Pioneer and Evergreen have filed with the SEC a registration statement containing the joint proxy statement–prospectus used by Pioneer and Evergreen to solicit approval of its stockholders to issue additional stock in the merger and used by Evergreen to solicit the approval of its stockholders for the proposed merger. Pioneer has also filed other documents concerning the proposed merger. You are urged to read the registration statement and the joint proxy statement–prospectus regarding the proposed merger because they contain important information. You can obtain a free copy of the joint proxy statement–prospectus including the registration statement, as well as other filings containing information about Pioneer at the SEC’s Internet Site (http://www.sec.gov). Copies of the joint proxy statement–prospectus can also be obtained without charge, by directing a request to: Pioneer Natural Resources Company, Susan Spratlen, 5205 N. O’Connor Blvd., Suite 900, Irving, Texas 75039, or via telephone at 972-969-3583.
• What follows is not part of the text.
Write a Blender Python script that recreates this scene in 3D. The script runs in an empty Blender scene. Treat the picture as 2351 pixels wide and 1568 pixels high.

This filing contains forward-looking statements that are made pursuant to the Safe Harbor Provisions of the Private Securities Litigation Reform Act of 1995, particularly those statements regarding the effects of the proposed merger and those preceded by, followed by or that otherwise include the words “believes,” “expects,” “anticipates,” “intends,” “estimates,” or similar expressions. Forward-looking statements relating to expectations about future results or events are based upon information available to Pioneer and Evergreen as of today’s date, and neither Pioneer nor Evergreen assumes any obligations to update any of these statements. The forward-looking statements are not guarantees of the future performance of Pioneer, Evergreen or the combined company, and actual results may vary materially from the results and expectations discussed. For instance, although Pioneer and Evergreen have signed an agreement for

 


 

a subsidiary of Pioneer to merge with Evergreen, there is no assurance that they will complete the proposed merger. Additional risks and uncertainties related to the proposed merger include, but are not limited to, conditions in the financial markets relevant to the proposed merger, the successful integration of Evergreen into Pioneer’s business, and each company’s ability to compete in the highly competitive oil and gas exploration and production industry. The revenues, earnings and business prospects of Pioneer and the combined company and their ability to achieve planned business objectives will be subject to a number of risks and uncertainties. These risks and uncertainties include, among other things, volatility of oil and gas prices, product supply and demand, competition, government regulation or action, foreign currency valuation changes, foreign government tax and regulation changes, litigation, the costs and results of drilling and operations, Pioneer’s ability to replace reserves, implement its business plans, or complete its development projects as scheduled, access to and cost of capital, uncertainties about estimates of reserves, quality of technical data, environmental and weather risks, acts of war or terrorism. These and other risks are identified from time to time in Pioneer’s SEC reports and public announcements.